There has been much debate over the situation, some valid and some merely rhetorical. Comparisons to racist pastors have been made -- and they have some validity. If Obama is seeking to "unite" the country, including all bigots fearful of his administration, then the most magnanimous step he could take would be to invite some racist leaders, such as David Duke or Louis Farrakhan, to the event as speakers.

That would doubtlessly invite controversy. African Americans and supporters of equal treatment under the law would doubtlessly disapprove across all three national political parties and independents alike. But such a move, given Obama's status as America's first African American president, would have validity and meaning, and would represent true courage in underscoring his commitment to "dialogue with all." It would represent true sacrifice on the part of the president-elect.

Throwing gay people to the wolves is far less "courageous," and resembles something more akin to what Bill Clinton would have done. It's easy for a powerful heterosexual man to demand sacrifice from LGBTQ people who have already lost so much -- their family rights in the largest state in the country, their jobs in the military, and even their physical safety in brutal and traumatizing assaults like the recent gang rape of a gay woman in San Francisco. LGBTQ people have "sacrificed" far too much, and for this powerful man to demand further sacrifice from them when he has sacrificed literally nothing is staggering to behold.

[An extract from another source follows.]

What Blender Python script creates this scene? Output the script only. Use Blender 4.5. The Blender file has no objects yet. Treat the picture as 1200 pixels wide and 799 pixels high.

The reality? Barack Obama's shameless pandering to homophobia in his inauguration is an inexcusable demand that gay Americans exchange their dignity as individuals for a phony feel-good "unity" around a vision of America where LGBT Americans are on the outside looking in. This is NOT "change we can believe in" -- it is rather "more of the same."

With this in mind, I'd like to turn more of my attention to the wheedling and excuse-making by LGBT Obama partisans like Atlantic columnist Andrew Sullivan and pop singer Melissa Etheridge.

Etheridge opines:

Maybe in our anger, as we consider marches and boycotts, perhaps we can consider stretching out our hands. Maybe instead of marching on his church, we can show up en mass and volunteer for one of the many organizations affiliated with his church that work for HIV/AIDS causes all around the world.

Maybe if they get to know us, they wont fear us.


Sullivan adds that:

The journey that Melissa Etheridge has taken is my own... we are the ones we have been waiting for.


While it's sad (if not nauseating) to watch these two grown people fawn over their hero selling them (and us) down the river again, I'm reminded of something my mother taught me many years ago.

If you have to "prove" you're a good person, the person demanding that proof isn't.

Rather than go down this path of "reaching out" to bigots who had, until just a couple of days ago, posted lists of people who may not join their church (including "homosexuals")... Rather than fawn over Obama's Clintonian ways... Rather than spit out his trite one-liners... we have a real choice this holiday season.

Let us do what we have always done and contribute to our communities in the ways we always have -- without an agenda of "proving" ourselves "worthy" of the admiration of bigots. Let us stand up and refuse to be thrown under the bus along with Obama's late grandmother, Obama's pastor, Obama's Chicago mentor, and every other individual he's sacrificed in his unrelenting thirst for power.

Rather than take yet another for "the team" (which never really seeks to include LGBTQ people as out and equal partners), let's just tell the truth: Obama's demand for our reticence, and his partisans' glorifying of Warren's ideology as an opportunity for "dialogue" is an insulting, condescending and inexcusable embrace of homophobia. And further, let us deliver a message to both Obama and his bigoted base: we seek unity as Americans and as vigorous participants in a free society, but we shall never do so at the cost of our own dignity.

Those who demand otherwise seek power for themselves, not promise for America, and they should be held to account. So long as such attitudes enjoy a position of prominence in strategies of the American president, this country's promise shall remain elusive.